Twenty years after German reunification, a new generation has arrived at power - one that has never known war firsthand. That is good news for Germany, but not necessarily for the EU.

PARIS – I began writing this column shortly after a remarkable anniversary. October 3, 1990, was the effective date for the implementation of a stunning decision taken barely a month earlier. On August 23, East Germany’s House of Representatives, the Volkskammer, voted for unilateral adherence by the East German Länder to West Germany’s Constitution.

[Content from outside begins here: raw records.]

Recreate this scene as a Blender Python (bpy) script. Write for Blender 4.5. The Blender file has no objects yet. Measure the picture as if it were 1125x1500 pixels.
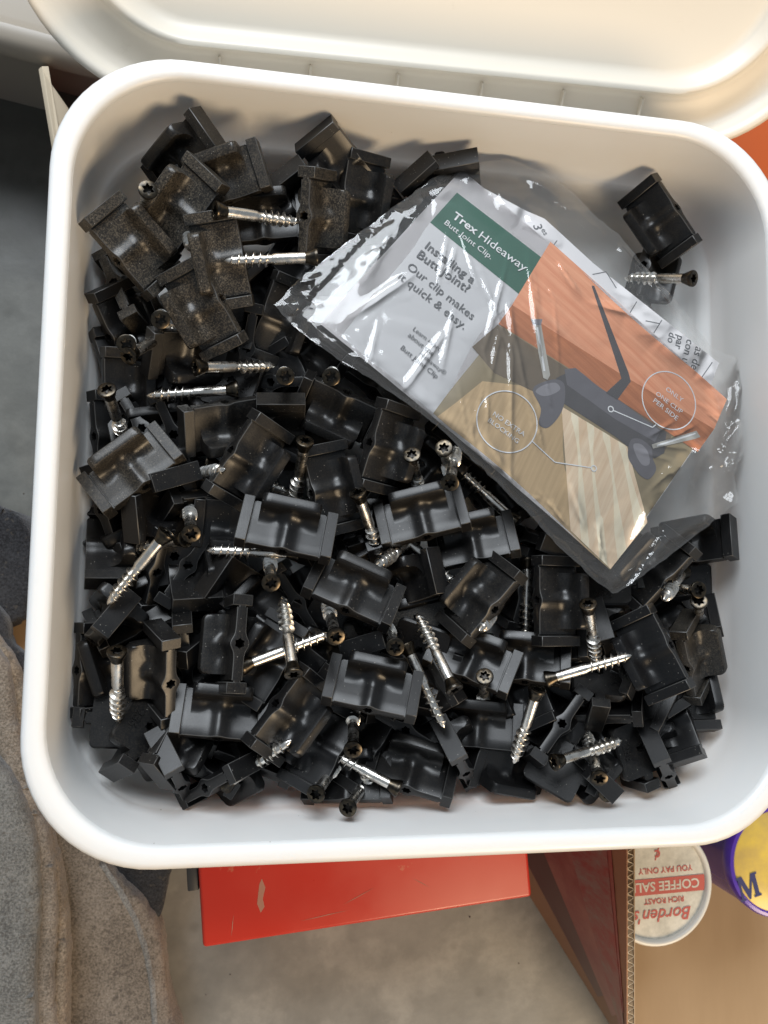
import bpy, bmesh, math, random
from mathutils import Vector, Matrix, noise
from mathutils.geometry import delaunay_2d_cdt

random.seed(7)
MM = 0.001                       # everything below is written in millimetres
SC = bpy.context.scene
COL = SC.collection
R = math.radians

# ------------------------------------------------------------------ camera
CAM = Vector((-79.157, -48.579, 312.523))
CX = Vector((0.983984, 0.014963, 0.177550))      # camera right
CD = Vector((0.029903, -0.996203, -0.081769))    # camera down
CF = Vector((0.175653, 0.085769, -0.980709))     # camera forward
FPX = 1228.0
cam = bpy.data.objects.new('camera', bpy.data.cameras.new('camera'))
COL.objects.link(cam)
cam.matrix_world = Matrix(((CX.x, -CD.x, -CF.x, CAM.x*MM), (CX.y, -CD.y, -CF.y, CAM.y*MM),
                           (CX.z, -CD.z, -CF.z, CAM.z*MM), (0, 0, 0, 1)))
cam.data.sensor_fit = 'VERTICAL'
cam.data.sensor_height = 36.0
cam.data.sensor_width = 27.0
cam.data.lens = 36.0*FPX/1500.0
cam.data.clip_start = 0.01
cam.data.clip_end = 50
cam.data.dof.use_dof = True
cam.data.dof.focus_distance = 0.335
cam.data.dof.aperture_fstop = 16.0
SC.camera = cam

# ------------------------------------------------------------------ light (an open garage: cool daylight from the door, warm light from the other side)
w = bpy.data.worlds.new('World'); SC.world = w; w.use_nodes = True
bg = w.node_tree.nodes['Background']
bg.inputs[0].default_value = (0.80, 0.90, 1.0, 1); bg.inputs[1].default_value = 0.30

def area(name, loc, target, size, sizey, power, col):
    l = bpy.data.lights.new(name, 'AREA'); l.shape = 'RECTANGLE'; l.size = size; l.size_y = sizey
    l.energy = power; l.color = col
    o = bpy.data.objects.new(name, l); COL.objects.link(o); o.location = loc
    o.rotation_euler = (Vector(target)-Vector(loc)).to_track_quat('-Z', 'Y').to_euler()
    return o
area('warm_lamp', (0.75, -1.35, 0.84), (0.0, 0.12, 0.0), 0.72, 0.6, 26.0, (1.0, 0.75, 0.47))
area('door_light', (-0.34, 1.10, 1.22), (0, 0, 0), 1.1, 0.8, 43.0, (0.89, 0.945, 1.0))
SC.view_settings.view_transform = 'Standard'
SC.view_settings.look = 'None'
SC.view_settings.exposure = -0.06
SC.view_settings.gamma = 1.0
SC.cycles.max_bounces = 10
SC.cycles.transparent_max_bounces = 16
SC.cycles.caustics_reflective = False
SC.cycles.caustics_refractive = False
SC.cycles.sample_clamp_indirect = 6
SC.cycles.use_denoising = True

# ------------------------------------------------------------------ picture to place
def ray(u, v): return CX*((u-562.5)/FPX) + CD*((v-750)/FPX) + CF
def at(u, v, z):
    d = ray(u, v); return CAM + d*((z-CAM.z)/d.z)
def on_plane(u, v, o, n):
    d = ray(u, v); return CAM + d*((o-CAM).dot(n)/d.dot(n))

# ------------------------------------------------------------------ helpers
def link_mesh(name, me, mat, parent=None, loc=None):
    o = bpy.data.objects.new(name, me); COL.objects.link(o)
    if mat is not None and len(me.materials) == 0: me.materials.append(mat)
    if parent is not None: o.parent = parent
    if loc is not None: o.location = loc
    return o
def mesh_from(vs, fs, smooth=None, name='mesh'):
    me = bpy.data.meshes.new(name)
    me.from_pydata([Vector(v)*MM for v in vs], [], fs); me.validate()
    if smooth is not None:
        me.polygons.foreach_set('use_smooth', [True]*len(me.polygons))
        me.set_sharp_from_angle(angle=R(smooth))
    return me
def bm_mesh(bm, smooth=None, name='mesh'):
    bmesh.ops.recalc_face_normals(bm, faces=bm.faces)
    for v in bm.verts: v.co *= MM
    me = bpy.data.meshes.new(name); bm.to_mesh(me); bm.free()
    if smooth is not None:
        me.polygons.foreach_set('use_smooth', [True]*len(me.polygons))
        me.set_sharp_from_angle(angle=R(smooth))
    return me
def tag(o, label=None, cat=None, group=None, kind=None):
    if label: o['label'] = label
    if cat: o['category'] = cat
    if group: o['group'] = group
    if kind: o['kind'] = kind
    return o
def thing(name, label, cat, loc=(0, 0, 0), group=None):
    o = bpy.data.objects.new(name, None); COL.objects.link(o)
    o.empty_display_size = 0.01; o.location = Vector(loc)*MM
    return tag(o, label, cat, group)
def box_bm(bm, x0, x1, y0, y1, z0, z1, bev=0, seg=2):
    g = bmesh.ops.create_cube(bm, size=1)
    for v in g['verts']:
        v.co = Vector(((x0+x1)/2+v.co.x*(x1-x0), (y0+y1)/2+v.co.y*(y1-y0), (z0+z1)/2+v.co.z*(z1-z0)))
    if bev:
        es = list({e for v in g['verts'] for e in v.link_edges})
        bmesh.ops.bevel(bm, geom=es, offset=bev, segments=seg, profile=0.5, affect='EDGES')
def slab(pts, t, bev=0, seg=2, smooth=40):
    """a sheet with the outline pts (3-D), thickness t below it, rounded edges"""
    bm = bmesh.new()
    f = bm.faces.new([bm.verts.new(p) for p in pts])
    f.normal_update()
    if f.normal.z < 0: f.normal_flip()
    n = f.normal.copy()
    g = bmesh.ops.extrude_face_region(bm, geom=[f])
    for v in [e for e in g['geom'] if isinstance(e, bmesh.types.BMVert)]: v.co -= n*t
    if bev:
        es = [e for e in bm.edges if len(e.link_faces) == 2 and e.calc_face_angle(0) > R(35)]
        bmesh.ops.bevel(bm, geom=es, offset=bev, segments=seg, profile=0.5, affect='EDGES')
    return bm_mesh(bm, smooth)
def rsq(h, r, n=14, z=0.0):
    """rounded square ring of half side h and corner radius r"""
    out = []
    for (sx, sy, a0) in ((1, 1, 0), (-1, 1, 90), (-1, -1, 180), (1, -1, 270)):
        for i in range(n+1):
            a = R(a0+90*i/n); out.append((sx*(h-r)+r*math.cos(a), sy*(h-r)+r*math.sin(a), z))
    return out
def loft(rings, cap0=False, cap1=False, closed=False):
    vs = [p for r_ in rings for p in r_]; n = len(rings[0]); fs = []
    m = len(rings)
    for k in range(m if closed else m-1):
        a, b = k*n, ((k+1) % m)*n
        for i in range(n):
            j = (i+1) % n; fs.append((a+i, a+j, b+j, b+i))
    if cap0: fs.append(tuple(range(n))[::-1])
    if cap1: fs.append(tuple((m-1)*n+i for i in range(n)))
    return vs, fs
def lathe(prof, n=40, cap0=False, cap1=False):
    return loft([[(r_*math.cos(2*math.pi*i/n), r_*math.sin(2*math.pi*i/n), z) for i in range(n)] for r_, z in prof], cap0, cap1)
def text_mesh(body, size, bold=0.0, extrude=0.0, spacing=1.0, align='LEFT', shear=0.0):
    c = bpy.data.curves.new('lettering', 'FONT'); c.body = body; c.size = size*MM; c.offset = bold*MM
    c.extrude = extrude*MM; c.space_character = spacing; c.align_x = align; c.resolution_u = 3; c.shear = shear
    o = bpy.data.objects.new('lettering', c); COL.objects.link(o)
    me = bpy.data.meshes.new_from_object(o.evaluated_get(bpy.context.evaluated_depsgraph_get()))
    bpy.data.objects.remove(o); me.materials.clear()
    return me

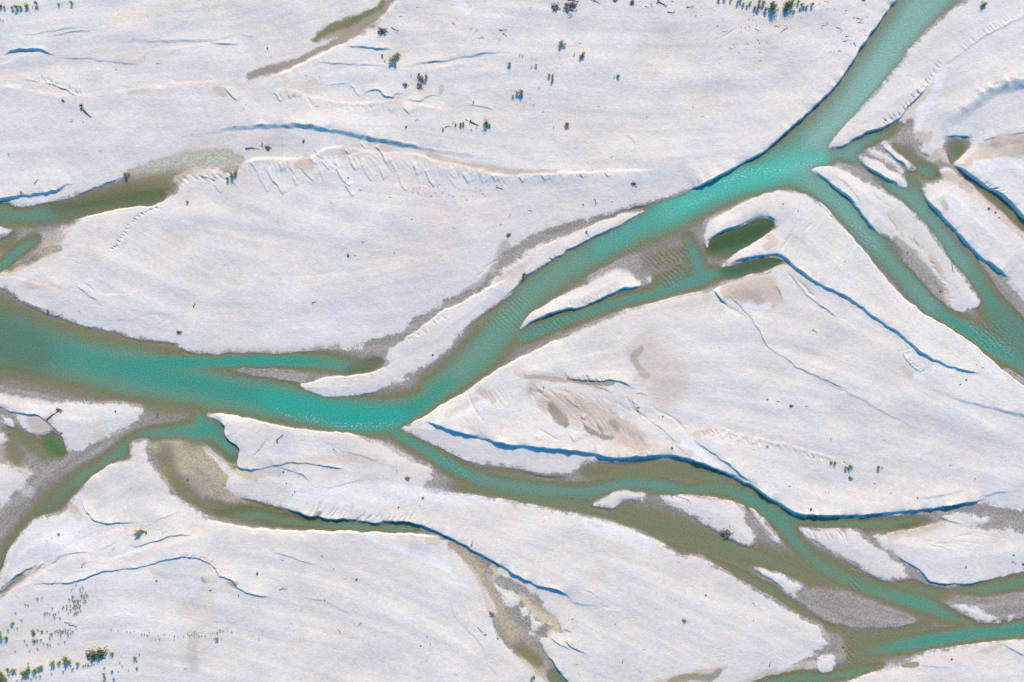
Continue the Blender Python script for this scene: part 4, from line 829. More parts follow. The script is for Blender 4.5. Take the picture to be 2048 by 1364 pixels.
Hx = ext(Hh)
low = Hx < .012
cell = low[:-1, :-1] | low[1:, :-1] | low[:-1, 1:] | low[1:, 1:]
water, idx = sheet("river_water", gxs, gys, np.zeros(Hx.shape, np.float32), cell)
water["kind"] = "structure"
vcol(water.data, "tint", ext(wcol).reshape(-1, 4)[idx])
vflt(water.data, "alpha", ext(wa.astype(np.float32)).ravel()[idx])
vflt(water.data, "foam_glint", ext(foam_glint).ravel()[idx])
vflt(water.data, "ripple", ext(ripple).ravel()[idx])

# ------------------------------------------------------------------ materials
def newmat(name):
    m = bpy.data.materials.new(name); m.use_nodes = True
    return m, m.node_tree, m.node_tree.nodes["Principled BSDF"]
def N(nt, t, **kw):
    n = nt.nodes.new(t)
    for k, v in kw.items(): setattr(n, k, v)
    return n
def math_(nt, op, a, b=None, c=None, clamp=False):
    n = N(nt, "ShaderNodeMath", operation=op, use_clamp=clamp)
    for i, v in enumerate((a, b, c)):
        if v is None: continue
        if isinstance(v, (int, float)): n.inputs[i].default_value = v
        else: nt.links.new(v, n.inputs[i])
    return n.outputs[0]

gm, nt, bs = newmat("river gravel")
ge = N(nt, "ShaderNodeNewGeometry")
ca = N(nt, "ShaderNodeAttribute", attribute_name="pigment")
da = N(nt, "ShaderNodeAttribute", attribute_name="damp")
def noise(nt, scale, detail=2, rough=.6, src=None):
    n = N(nt, "ShaderNodeTexNoise"); n.inputs["Scale"].default_value = scale
    n.inputs["Detail"].default_value = detail; n.inputs["Roughness"].default_value = rough
    nt.links.new(src or ge.outputs["Position"], n.inputs["Vector"])
    return n
n1 = noise(nt, 5.0, 3, .7); n2 = noise(nt, 1.6, 4, .6)
vo = N(nt, "ShaderNodeTexVoronoi"); vo.inputs["Scale"].default_value = 4.2
nt.links.new(ge.outputs["Position"], vo.inputs["Vector"])
vs = N(nt, "ShaderNodeSeparateColor"); nt.links.new(vo.outputs["Color"], vs.inputs[0])
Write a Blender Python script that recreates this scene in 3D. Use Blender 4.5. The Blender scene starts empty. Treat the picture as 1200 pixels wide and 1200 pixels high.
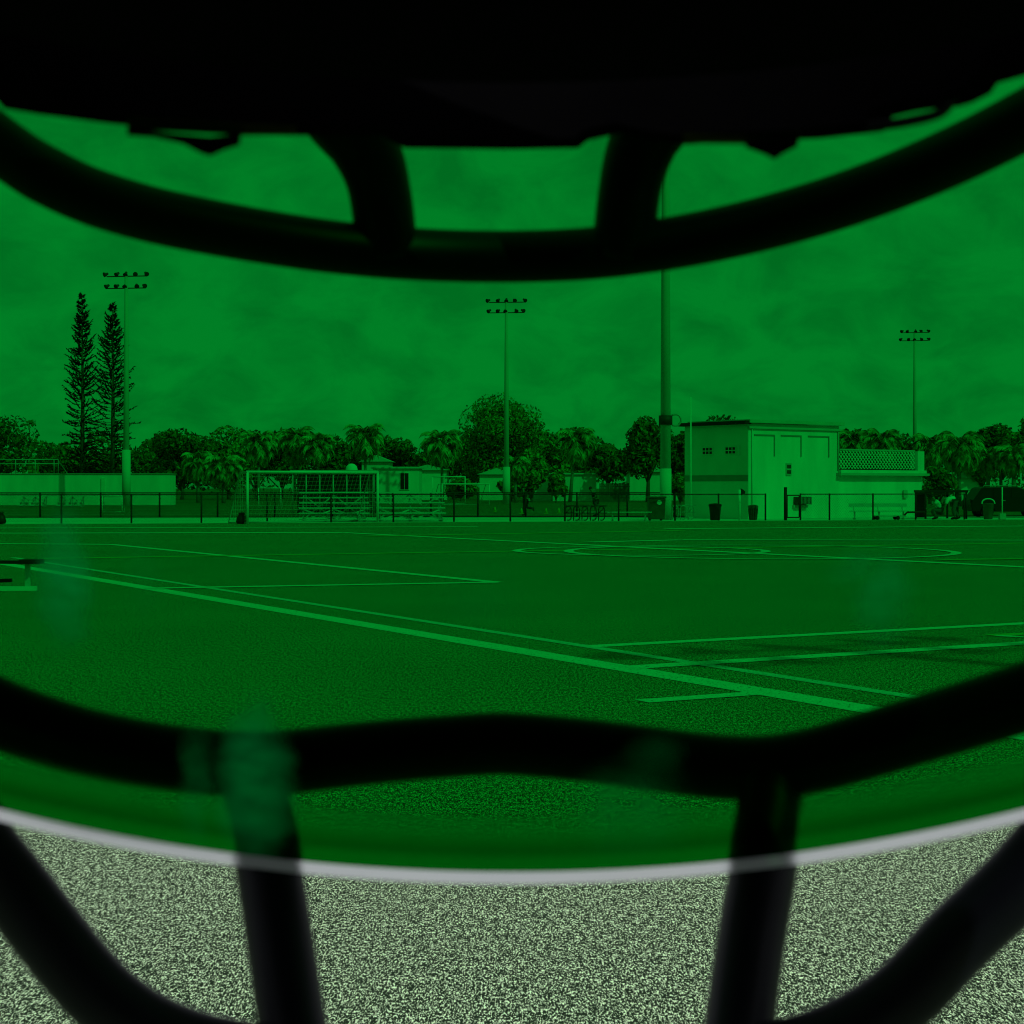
import bpy, math, random
import numpy as np
from mathutils import Vector, Matrix

# ------------------------------------------------------------------ scene
S = bpy.context.scene
COL = S.collection
F, HY, CH = 2050.0, 572.0, 1.7          # focal length and horizon of the 1200 px photo, eye height
PI = math.pi
R = math.radians

def G(px, py, z=0.0):                    # ground point that the photo shows at px, py
    d = F * (CH - z) / (py - HY)
    return Vector(((px - 600) / F * d, d, z))

def P(px, py, d):                        # point at depth d
    return Vector(((px - 600) / F * d, d, CH - (py - HY) * d / F))

def DEP(py):
    return F * CH / (py - HY)

# ------------------------------------------------------------------ materials
def mat(name, col, rough=0.8, var=0.0, scale=3.0, spec=0.3, metal=0.0, col2=None, detail=4.0, bump=0.0, stretch=None):
    m = bpy.data.materials.new(name)
    m.use_nodes = True
    nt = m.node_tree
    b = nt.nodes['Principled BSDF']
    b.inputs['Roughness'].default_value = rough
    b.inputs['Specular IOR Level'].default_value = spec
    b.inputs['Metallic'].default_value = metal
    c4 = (*col, 1)
    b.inputs['Base Color'].default_value = c4
    if var > 0 or col2:
        tc = nt.nodes.new('ShaderNodeTexCoord')
        src = tc.outputs['Object']
        if stretch:
            mp = nt.nodes.new('ShaderNodeMapping')
            mp.inputs['Scale'].default_value = stretch
            nt.links.new(src, mp.inputs['Vector'])
            src = mp.outputs['Vector']
        n = nt.nodes.new('ShaderNodeTexNoise')
        n.inputs['Scale'].default_value = scale
        n.inputs['Detail'].default_value = detail
        nt.links.new(src, n.inputs['Vector'])
        r = nt.nodes.new('ShaderNodeValToRGB')
        r.color_ramp.elements[0].position = 0.3
        r.color_ramp.elements[1].position = 0.7
        lo = tuple(max(0, c * (1 - var)) for c in col)
        hi = col2 if col2 else tuple(min(1, c * (1 + var)) for c in col)
        r.color_ramp.elements[0].color = (*lo, 1)
        r.color_ramp.elements[1].color = (*hi, 1)
        nt.links.new(n.outputs['Fac'], r.inputs['Fac'])
        nt.links.new(r.outputs['Color'], b.inputs['Base Color'])
        if bump > 0:
            bp = nt.nodes.new('ShaderNodeBump')
            bp.inputs['Strength'].default_value = bump
            bp.inputs['Distance'].default_value = 0.02
            nt.links.new(n.outputs['Fac'], bp.inputs['Height'])
            nt.links.new(bp.outputs['Normal'], b.inputs['Normal'])
    return m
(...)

Article 23 of the West German Basic Law permitted this, but neither West Germany’s government nor its Parliament had been consulted!

Reunification terms were subsequently defined in a Treaty signed in Berlin on August 31, 1990, and ratified by both the East and West German parliaments on September 20. The Peace Treaty between the two German states and the four victorious Allies was signed in Moscow on the same day, and reunification was officially proclaimed on October 3.

These events, accomplished by three actors, shook the world – and changed it forever. The first actor was Mikhail Gorbachev, who approved the act – the opening of the border between Austria and Hungary – that triggered the chain of events leading to reunification. And it was Gorbachev who proclaimed that Soviet forces would not intervene to support troubled communist regimes against the will of their people – a declaration aimed directly at East Germany.